1. Müslüman bir genç zevzeklik, gevezelik, gerzeklik,
laubalilik yapmaz. Ciddî, vakarlı, haysiyetli, yüksek ahlaklı, terbiyeli,
görgülü olur. Yirmi yaşındaki Müslüman bir genç iyi yetişmişse,
yetiştirilmişse, otuz yaşındaki kimse ayarında hattâ ondan üstün olur.
2. Müslüman genç, milletinin bin yıldan fazla kullanmış
olduğu Osmanlıcayı bilir, Türkçeyi Kur an-İslam alfabesiyle okur ve yazar.
3. O, yazılı ve edebî Türkçeyi iyi bilir. 1920 lerin
zengin ve engin Türkçesiyle kaleme alınmış edebî bir metin okuduğu zaman
mânasını anlar.
4. Fuzulî Divanını, orijinal Osmanlıca metninden
yanlışsız okuyabilir ve metin şerhi yapabilir. Bu kıraatten haz ve zevk alır.

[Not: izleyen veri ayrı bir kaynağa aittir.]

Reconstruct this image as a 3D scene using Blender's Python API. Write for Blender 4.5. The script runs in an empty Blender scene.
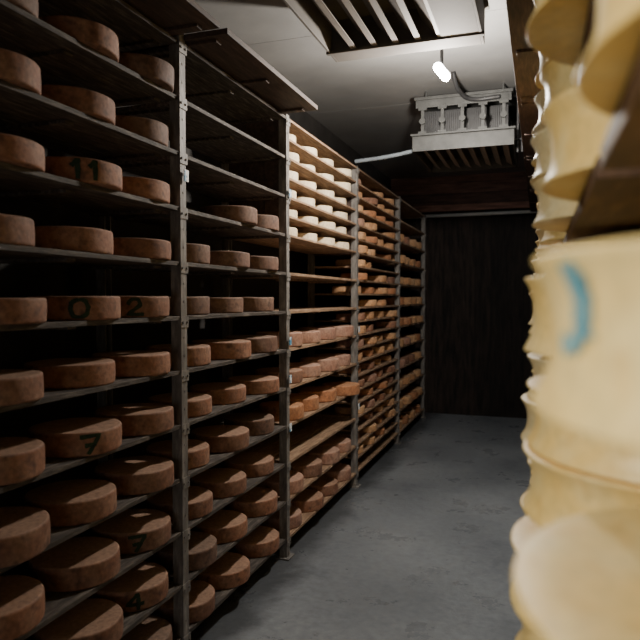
import bpy, bmesh, math, random
from mathutils import Vector, Matrix, noise
random.seed(7)
C = bpy.context.scene.collection

# ------------------------------------------------------------------ materials
def new_mat(name):
    m = bpy.data.materials.new(name); m.use_nodes = True
    nt = m.node_tree
    b = nt.nodes["Principled BSDF"]
    return m, nt, b

def N(nt, t, **kw):
    n = nt.nodes.new(t)
    for k, v in kw.items(): setattr(n, k, v)
    return n

def ramp(nt, stops):
    r = N(nt, "ShaderNodeValToRGB")
    e = r.color_ramp.elements
    while len(e) < len(stops): e.new(0.5)
    for i, (p, c) in enumerate(stops):
        e[i].position = p; e[i].color = (*c, 1)
    return r

def coords(nt, rnd=True, scale=(1, 1, 1)):
    tc = N(nt, "ShaderNodeTexCoord")
    mp = N(nt, "ShaderNodeMapping"); mp.inputs["Scale"].default_value = scale
    nt.links.new(tc.outputs["Object"], mp.inputs["Vector"])
    if rnd:
        oi = N(nt, "ShaderNodeObjectInfo")
        mu = N(nt, "ShaderNodeMath", operation="MULTIPLY"); mu.inputs[1].default_value = 37.0
        nt.links.new(oi.outputs["Random"], mu.inputs[0])
        cb = N(nt, "ShaderNodeCombineXYZ")
        for i in range(3): nt.links.new(mu.outputs[0], cb.inputs[i])
        nt.links.new(cb.outputs[0], mp.inputs["Location"])
    return mp

def bump(nt, b, src, strength=0.3, dist=0.01):
    bp = N(nt, "ShaderNodeBump"); bp.inputs["Strength"].default_value = strength
    bp.inputs["Distance"].default_value = dist
    nt.links.new(src, bp.inputs["Height"]); nt.links.new(bp.outputs[0], b.inputs["Normal"])

def mixc(nt, fac, a, bcol, mode="MIX"):
    m = N(nt, "ShaderNodeMix", data_type="RGBA", blend_type=mode)
    if hasattr(fac, "is_linked"): nt.links.new(fac, m.inputs[0])
    else: m.inputs[0].default_value = fac
    for s, i in ((a, 6), (bcol, 7)):
        if hasattr(s, "is_linked"): nt.links.new(s, m.inputs[i])
        else: m.inputs[i].default_value = (*s, 1)
    return m.outputs[2]

def noise_mat(name, stops, scale=6, detail=6, rough=0.7, bs=0.3, bd=0.004, stretch=(1, 1, 1), metallic=0.0, rnd=True):
    m, nt, b = new_mat(name)
    mp = coords(nt, rnd, stretch)
    n = N(nt, "ShaderNodeTexNoise"); n.inputs["Scale"].default_value = scale; n.inputs["Detail"].default_value = detail
    n.inputs["Roughness"].default_value = 0.62
    nt.links.new(mp.outputs[0], n.inputs["Vector"])
    r = ramp(nt, stops); nt.links.new(n.outputs["Fac"], r.inputs[0])
    nt.links.new(r.outputs[0], b.inputs["Base Color"])
    b.inputs["Roughness"].default_value = rough
    b.inputs["Metallic"].default_value = metallic
    bump(nt, b, n.outputs["Fac"], bs, bd)
    return m

def rind_mat(name, dark, light, bloom, spot, bloom_amt=0.5, rough=0.75, spot_amt=0.75, grain=0.66, bmp=.4, dust=0.0):
    m, nt, b = new_mat(name)
    mp = coords(nt, True)
    oi = N(nt, "ShaderNodeObjectInfo")
    base = mixc(nt, oi.outputs["Random"], dark, light)
    n1 = N(nt, "ShaderNodeTexNoise"); n1.inputs["Scale"].default_value = 14; n1.inputs["Detail"].default_value = 8
    n2 = N(nt, "ShaderNodeTexNoise"); n2.inputs["Scale"].default_value = 70; n2.inputs["Detail"].default_value = 5
    n3 = N(nt, "ShaderNodeTexNoise"); n3.inputs["Scale"].default_value = 30; n3.inputs["Detail"].default_value = 3
    for n in (n1, n2, n3): nt.links.new(mp.outputs[0], n.inputs["Vector"])
    r1 = ramp(nt, [(0.42, (0, 0, 0)), (0.68, (bloom_amt,) * 3)]); nt.links.new(n1.outputs["Fac"], r1.inputs[0])
    c1 = mixc(nt, r1.outputs[0], base, bloom)
    r2 = ramp(nt, [(0.28, (spot_amt,) * 3), (0.46, (0, 0, 0))]); nt.links.new(n3.outputs["Fac"], r2.inputs[0])
    c2 = mixc(nt, r2.outputs[0], c1, spot)
    if dust:
        tc = N(nt, "ShaderNodeTexCoord"); sp = N(nt, "ShaderNodeSeparateXYZ"); nt.links.new(tc.outputs["Normal"], sp.inputs[0])
        rd = ramp(nt, [(0.6, (0, 0, 0)), (0.95, (dust,) * 3)]); nt.links.new(sp.outputs[2], rd.inputs[0])
        c2 = mixc(nt, rd.outputs[0], c2, bloom)
    r3 = ramp(nt, [(0.3, (grain,) * 3), (0.7, (1.12,) * 3)]); nt.links.new(n2.outputs["Fac"], r3.inputs[0])
    c3 = mixc(nt, 1.0, c2, r3.outputs[0], "MULTIPLY")
    nt.links.new(c3, b.inputs["Base Color"]); b.inputs["Roughness"].default_value = rough
    bump(nt, b, n2.outputs["Fac"], bmp, 0.003)
    return m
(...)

5. Müslüman genç, erkekse beyefendi, kız ise
hanımefendidir.
6. Müslüman genç helak edici büyük günahları açıkta
açıkça, küstahça işlemez, o fâsık-i mütecahir değildir.
7. Müslüman genç beş vakit namazı dosdoğru kılar.

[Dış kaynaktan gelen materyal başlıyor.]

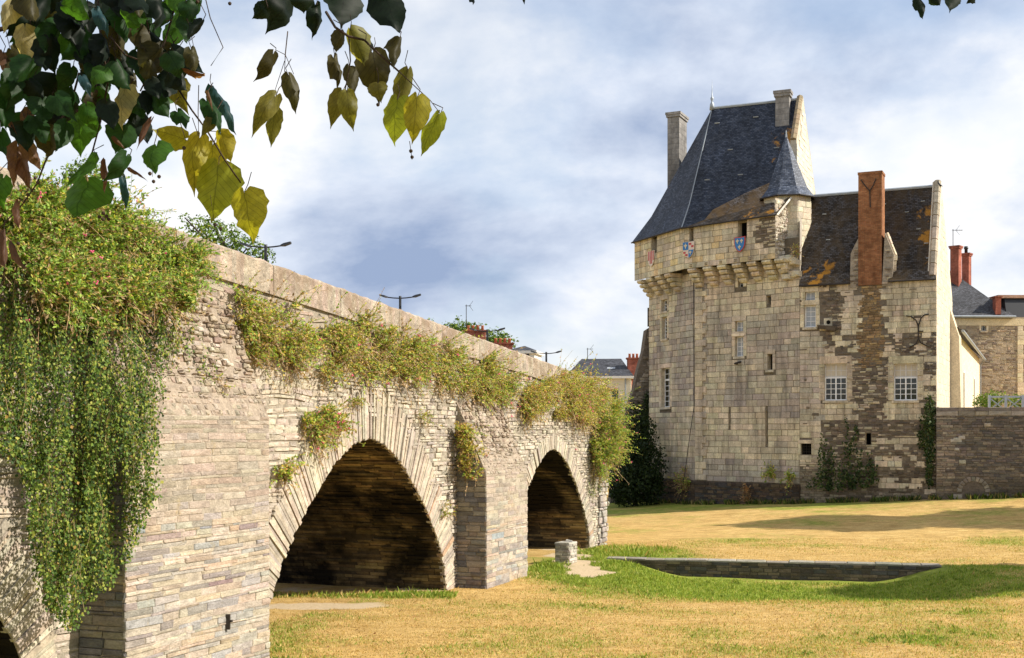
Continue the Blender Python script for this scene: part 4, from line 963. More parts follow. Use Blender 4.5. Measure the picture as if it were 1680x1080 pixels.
# broken corbel stones under the turret
for k in range(16):
    x = random.uniform(1278, 1312); y = random.uniform(424, 458); 
    if x < 1290 and y > 445: continue
    t_, z_ = PT.px(x, y); oo = .55 + random.uniform(-.1, .35) - (y - 424) * .012; w_ = random.uniform(.14, .26)
    block(PT, rect(t_ - w_, t_ + w_, z_ - .13, z_ + .13), oo, jit((0.60, 0.53, 0.40), .12), castle, 'corbel_stone', 'gablestone', .05, -.1)

# wing roof
ovw = .22; RZ = 17.85
rb = Vector((PG.d[0], PG.d[1], 0)); dWv = Vector((*dW, 0)); nWv = Vector((PWg.n[0], PWg.n[1], 0))
pc3 = Vector((PC[0], PC[1], 0)); wr1 = pc3 + rb * 2.45 + Vector((0, 0, RZ)); wr0 = wr1 - dWv * (LW + .2)
e1 = pc3 + nWv * ovw + Vector((0, 0, ZWE - .02)); e0 = e1 - dWv * LW
mb = MB(); k1 = e1.lerp(wr1, .12) - nWv * .16; k0 = e0.lerp(wr0, .12) - nWv * .16
roof_face(mb, (k0, k1, wr1 - dWv * .1, wr0)); 
for fa, fb_ in ((0, .385), (.66, 1)): roof_face(mb, (e0.lerp(e1, fa), e0.lerp(e1, fb_), k0.lerp(k1, fb_), k0.lerp(k1, fa)), (1.5, 1.45, 1.35))
bb = pc3 + rb * 8.6 + Vector((0, 0, 12.4)); roof_face(mb, (wr0, wr1, bb, bb - dWv * LW))
roof_done = True
wing_roof = mb.build('wing_roof', M['slate_brown'], castle)
mb = MB(); mb.tube([wr0, wr1 - dWv * .1], .09, 6); mb.build('wing_ridge', M['zinc'], castle)
mb = MB(); mb.tube([e0, e0.lerp(e1, .37)], .05, 5); mb.tube([e0.lerp(e1, .66), e1], .05, 5); mb.build('wing_gutter', M['iron'], castle)
mb = MB(); wn_ = (wr1 - e1).cross(dWv).normalized(); wn_ = wn_ if wn_.y < 0 else -wn_
for a_, b_ in ((.14, .75), (.18, .42), (.58, .82), (.86, .82), (.84, .48), (.66, .1), (.92, .12), (.75, .7), (.9, .3)):
    c = k0.lerp(k1, a_).lerp(wr0.lerp(wr1, a_), b_) + wn_ * .03; mb.tube([c, c + dWv * .22], .03, 4, (1, 1, 1))
mb.build('roof_hooks', M['zinc'], castle, stuff=True)
# wing gable with coping, blind slot, buttress
mb = MB(); LGw = 8.6; gz_ = lambda a: (lerp(ZWE + .15, RZ + .25, a / 2.45) if a < 2.45 else lerp(RZ + .25, 12.4, (a - 2.45) / (LGw - 2.45)))
prof = [(0, -.8), (0, ZWE + .15), (2.45, RZ + .25), (LGw, 12.4), (LGw, -.8)]
mb.mesh([PG.w(a, z, o) for o in (0.0, -.45) for a, z in prof], [(0, 4, 3, 2, 1), (5, 6, 7, 8, 9), (0, 1, 6, 5), (1, 2, 7, 6), (2, 3, 8, 7), (3, 4, 9, 8)], (0.66, 0.58, 0.46)); wgab = mb.build('wing_gable', M['gablestone'], castle)
for q in lay(0, LGw, 1.0, RZ, .34, .1, .5, 1.0, .012, keep=lambda a, z, q: all(p[1] < gz_(p[0]) - .12 for p in q)): pool('wg', lambda x, y, o: PG.w(x, y, o), q, random.uniform(.0, .014), jit((0.60, 0.53, 0.415), .09), qsize(q), M['gablestone'], .012)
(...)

8. Erkekler farz namazları cemaatle kılar.
9. Müslüman üniversiteli gencimiz namazları başı açık
olduğu halde kılmaz, takke arakiyetaylasan sarıkla kılar.
10. Müslüman üniversiteli genç, Türkiye nin neresinde
yaşarsa yaşasın, eski Osmanlı İstanbul görgü, nezaket, kültür, edeb ve
terbiyesini sergiler.
11. Müslüman genç gıybet etmez, laf taşıyıp fitne
çıkartmaz, İmamı Birgivî hazretlerinin Tarikat-ı Muhammediye adlı çok mübarek
kitabında yazılı olan bütün lisan afetlerinden uzak durur.
12. Müslüman genç büyüklere hürmet eder, küçüklere şefkat
ve merhamet.
13. Müslüman gençlerin islamî ve millî sanatlarımızdan
biri ile meşgul olmaları, ürün vermeleri hararetle tavsiye olunur.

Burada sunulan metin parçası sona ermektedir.